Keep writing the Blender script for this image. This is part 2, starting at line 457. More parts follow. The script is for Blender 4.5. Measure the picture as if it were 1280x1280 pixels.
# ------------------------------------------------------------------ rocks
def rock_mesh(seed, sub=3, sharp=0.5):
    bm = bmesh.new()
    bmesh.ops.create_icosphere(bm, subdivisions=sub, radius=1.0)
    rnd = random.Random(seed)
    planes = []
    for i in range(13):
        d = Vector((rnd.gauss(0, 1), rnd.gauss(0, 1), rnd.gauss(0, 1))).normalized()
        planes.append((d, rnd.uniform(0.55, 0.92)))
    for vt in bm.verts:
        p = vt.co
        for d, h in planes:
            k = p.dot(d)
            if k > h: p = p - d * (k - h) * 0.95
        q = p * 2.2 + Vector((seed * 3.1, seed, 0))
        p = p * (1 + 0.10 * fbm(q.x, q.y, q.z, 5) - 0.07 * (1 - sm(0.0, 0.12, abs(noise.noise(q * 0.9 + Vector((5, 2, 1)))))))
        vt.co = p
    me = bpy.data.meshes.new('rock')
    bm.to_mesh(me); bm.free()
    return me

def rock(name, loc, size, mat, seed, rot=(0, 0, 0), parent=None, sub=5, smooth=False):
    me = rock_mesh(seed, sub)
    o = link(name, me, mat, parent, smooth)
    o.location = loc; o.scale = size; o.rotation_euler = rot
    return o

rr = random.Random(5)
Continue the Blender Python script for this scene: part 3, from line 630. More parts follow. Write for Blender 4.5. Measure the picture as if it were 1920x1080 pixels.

§

- WRITTEN TASK -
Above are some records. Print them all exactly.

- THE REPLY -
Keep writing the Blender script for this image. This is part 2, starting at line 457. More parts follow. The script is for Blender 4.5. Measure the picture as if it were 1280x1280 pixels.
# ------------------------------------------------------------------ rocks
def rock_mesh(seed, sub=3, sharp=0.5):
    bm = bmesh.new()
    bmesh.ops.create_icosphere(bm, subdivisions=sub, radius=1.0)
    rnd = random.Random(seed)
    planes = []
    for i in range(13):
        d = Vector((rnd.gauss(0, 1), rnd.gauss(0, 1), rnd.gauss(0, 1))).normalized()
        planes.append((d, rnd.uniform(0.55, 0.92)))
    for vt in bm.verts:
        p = vt.co
        for d, h in planes:
            k = p.dot(d)
            if k > h: p = p - d * (k - h) * 0.95
        q = p * 2.2 + Vector((seed * 3.1, seed, 0))
        p = p * (1 + 0.10 * fbm(q.x, q.y, q.z, 5) - 0.07 * (1 - sm(0.0, 0.12, abs(noise.noise(q * 0.9 + Vector((5, 2, 1)))))))
        vt.co = p
    me = bpy.data.meshes.new('rock')
    bm.to_mesh(me); bm.free()
    return me

def rock(name, loc, size, mat, seed, rot=(0, 0, 0), parent=None, sub=5, smooth=False):
    me = rock_mesh(seed, sub)
    o = link(name, me, mat, parent, smooth)
    o.location = loc; o.scale = size; o.rotation_euler = rot
    return o

rr = random.Random(5)
Continue the Blender Python script for this scene: part 3, from line 630. More parts follow. Write for Blender 4.5. Measure the picture as if it were 1920x1080 pixels.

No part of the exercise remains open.